Indeed, money often paves the way for the return of religious Judaism in Ukraine, where many famous rabbis are buried - but it is not always enough to dispel historic animosity toward Jews. Rabbi Berl Lazar, the chief rabbi of Moscow's Chabad Lubavitch Hasidim, said regional officials have been exceedingly helpful to Lubavitch groups returning to Ukraine. "They want visitors to come," he said. "They know they will eventually come and buy real estate." But Lazar says the welcome is a matter not just of money but of local pride. "If you walk into any of these villages and ask where the grave of the tzaddik is, they all know," he said. "For them it is an honor that someone came all the way from America just to see this. They feel important."
However, that does not mean the reaction among locals is exclusively positive. Lazar said there have been cases when local youths tried to threaten visitors and hit them up for protection money.

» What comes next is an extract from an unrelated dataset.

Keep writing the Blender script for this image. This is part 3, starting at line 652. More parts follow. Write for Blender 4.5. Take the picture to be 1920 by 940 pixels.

But in most cases, he said, these situations have been resolved with the help of the local mayor.
If there were any traces of resentment among locals in Uman, they disappeared with the setting sun. As the start of the evening service for the Jewish New Year grew near, even the locals started to get caught up in the enthusiasm of the moment. Many crept out from behind their lookout posts and moved closer to the worshipers.
Three men emerged from their mikvah, or ritual bath, and spontaneously erupted into prayer. Joining hands, they danced in a circle, singing, "Uman, Uman, Rosh Ha shanah," until a gust of wind interrupted the circle, sending them scurrying after their black fedoras.
"They were up all night singing outside my apartment," said Alex Shagonsky, a local resident. "I like their singing." He liked it so much that he joined in, the words bursting forth from his lips. "Uman, Uman, Rosh Hashanah," he sang.